Monday, January 07, 2008

Imitation of Life II

My winter quarter class starts tomorrow. I'm teaching Imitation of Life again. Here's the course description:

To a large extent this course is about characters and characterization: How do authors and other artists create characters, both human and non-human? How do readers decide whether a character seems real, and what if the characterization is a bit off from our sense of reality? After examining techniques and experiences of characterization, however, we'll go further, by questioning the boundaries around characters. What is inside and outside a character? What is a character and what isn't? And more basically still: how do artists portray aliveness itself?
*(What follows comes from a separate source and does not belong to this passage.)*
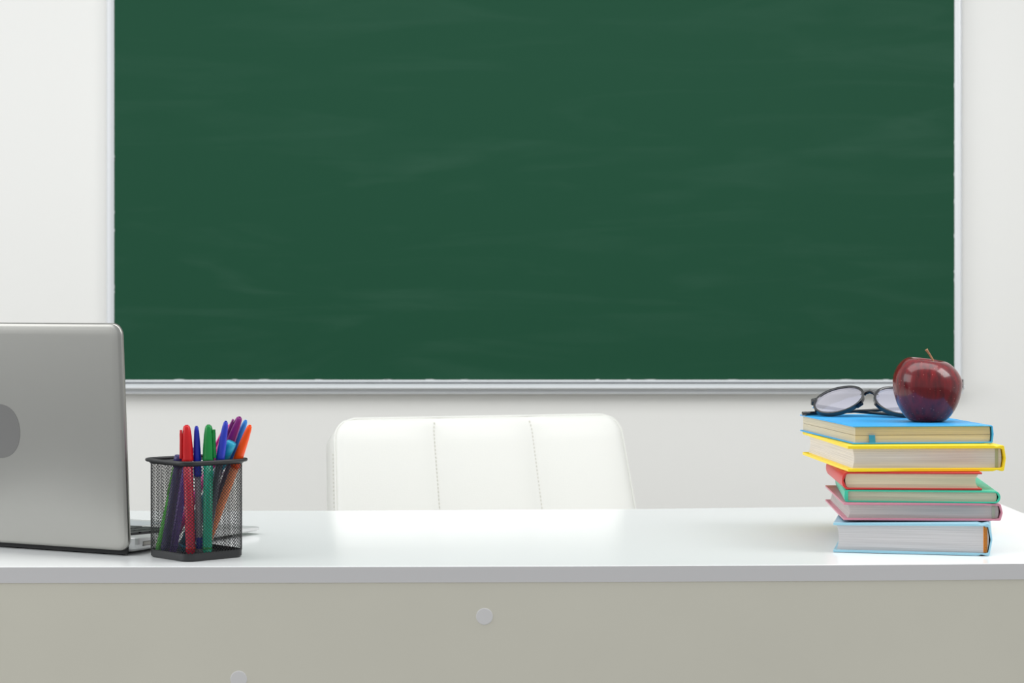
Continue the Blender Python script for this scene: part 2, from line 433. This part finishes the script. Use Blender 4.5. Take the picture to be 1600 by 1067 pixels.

While discussions will be fluid and topics will merge and diverge, the course falls into three basic sections: Claiming Reality (weeks 1-3); Building Characters (weeks 4-6); and Consciousness and Point of View (weeks 7-9).

Course Materials:

Jane Austen, Pride and Prejudice

Anton Chekhov, Uncle Vanya

Daniel Clowes, Ghost World

Fyodor Dostoevsky, Notes from Underground

Edward P. Jones, The Known World

Konstantin Stanislavsky, An Actor Prepares

Virginia Woolf, To the Lighthouse

Films: Ghost World (Terry Zwigoff, dir.); Vanya on 42nd Street (Louis Malle, dir.); The Cherry Orchard (Michael Cacoyannis, dir.)

+ Class visits by Rachel Anderson of Stanford's Drama Department, and fiction writer and Stanford Creative Writing instructor Eric Puchner.

+ Gallery talk by Patience Young, Curator for Education, Cantor Art Center on works by Richard Avedon, Joan Brown, Chuck Close, and Duane Hansen.

+ Additional articles/excerpts by Erich Auerbach, Sigmund Freud, Sherry Turkle, Alex Woloch, and others will be handed out or available for download from Coursework. There is no course reader.

I'll introduce the course with LonelyGirl15, and its self-conscious gestures toward "dorkiness"--a marker for realism.